### [EXERCISE BRIEF]
Locate all lines with the word "scene" and copy them out.

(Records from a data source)
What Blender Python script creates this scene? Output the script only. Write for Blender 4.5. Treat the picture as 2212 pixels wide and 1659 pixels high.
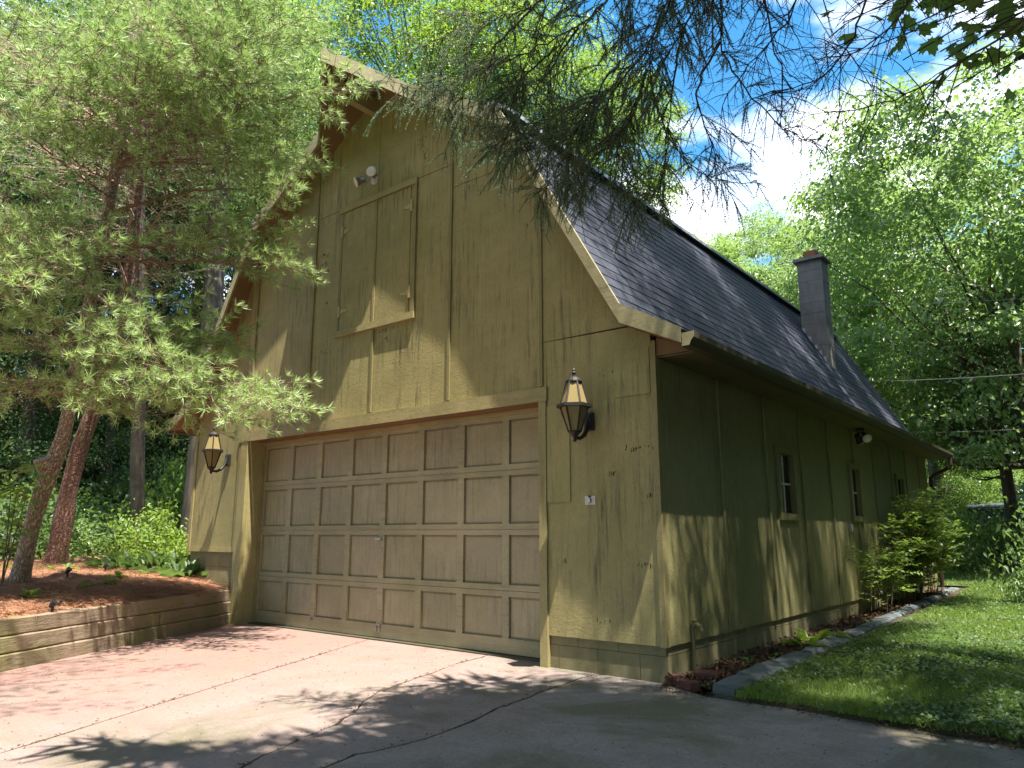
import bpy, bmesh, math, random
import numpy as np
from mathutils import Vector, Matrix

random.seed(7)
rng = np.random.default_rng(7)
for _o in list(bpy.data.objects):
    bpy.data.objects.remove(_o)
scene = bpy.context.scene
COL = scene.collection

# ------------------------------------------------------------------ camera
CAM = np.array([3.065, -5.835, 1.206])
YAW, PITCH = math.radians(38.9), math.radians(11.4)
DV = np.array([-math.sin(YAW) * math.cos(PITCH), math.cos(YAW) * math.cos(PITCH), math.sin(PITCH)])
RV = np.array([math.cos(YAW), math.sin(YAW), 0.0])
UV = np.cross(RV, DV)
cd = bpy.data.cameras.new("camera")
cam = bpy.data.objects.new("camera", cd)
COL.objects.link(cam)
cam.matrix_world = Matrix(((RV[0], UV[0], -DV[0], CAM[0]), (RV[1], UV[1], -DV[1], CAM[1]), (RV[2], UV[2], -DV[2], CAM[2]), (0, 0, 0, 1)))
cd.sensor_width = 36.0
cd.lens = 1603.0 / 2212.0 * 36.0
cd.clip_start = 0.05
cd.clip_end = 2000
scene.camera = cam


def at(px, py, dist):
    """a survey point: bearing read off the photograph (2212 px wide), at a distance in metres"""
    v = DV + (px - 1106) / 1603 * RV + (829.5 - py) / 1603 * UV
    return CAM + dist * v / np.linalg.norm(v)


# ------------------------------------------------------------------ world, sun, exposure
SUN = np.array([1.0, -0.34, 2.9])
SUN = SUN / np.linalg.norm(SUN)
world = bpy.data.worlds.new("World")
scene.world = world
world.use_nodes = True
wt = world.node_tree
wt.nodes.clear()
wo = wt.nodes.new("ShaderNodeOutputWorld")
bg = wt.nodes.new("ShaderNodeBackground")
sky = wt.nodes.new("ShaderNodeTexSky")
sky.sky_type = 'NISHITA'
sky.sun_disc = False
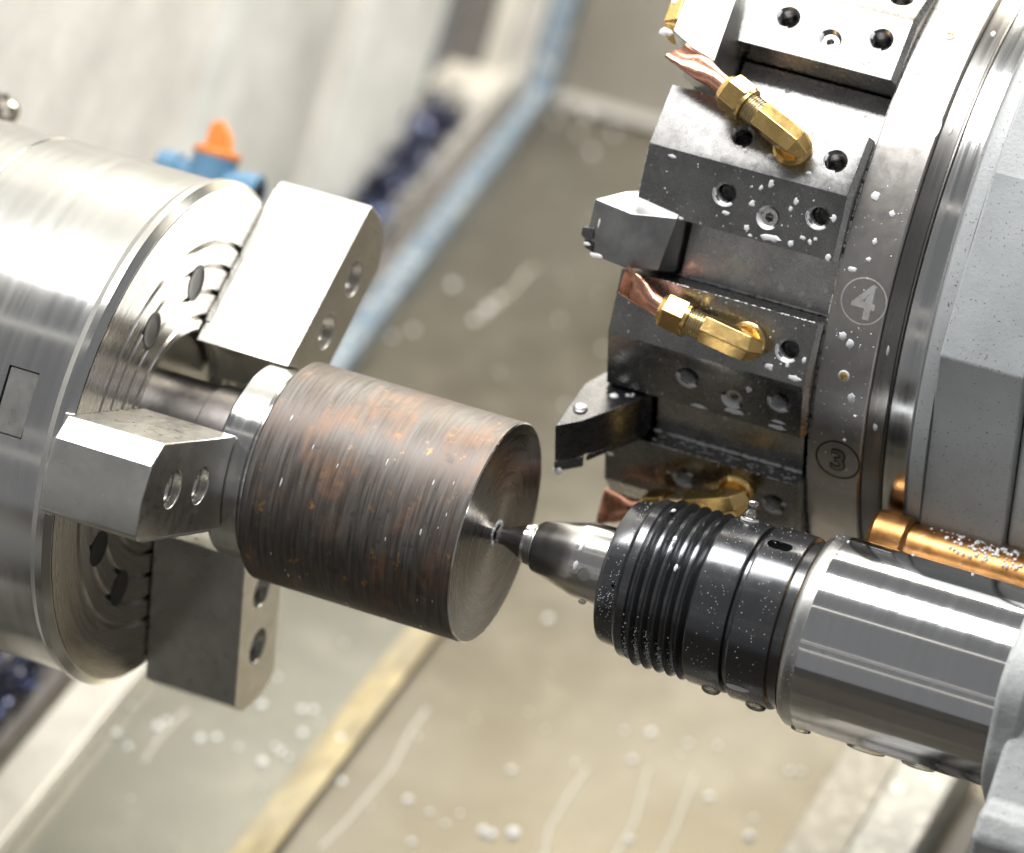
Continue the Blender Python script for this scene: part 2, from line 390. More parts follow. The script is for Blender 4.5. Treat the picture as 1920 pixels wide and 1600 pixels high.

### [COMPLETE RESPONSE]
What Blender Python script creates this scene? Output the script only. Write for Blender 4.5. Treat the picture as 2212 pixels wide and 1659 pixels high.
scene = bpy.context.scene
COL = scene.collection
scene.camera = cam
scene.world = world
Continue the Blender Python script for this scene: part 2, from line 390. More parts follow. The script is for Blender 4.5. Treat the picture as 1920 pixels wide and 1600 pixels high.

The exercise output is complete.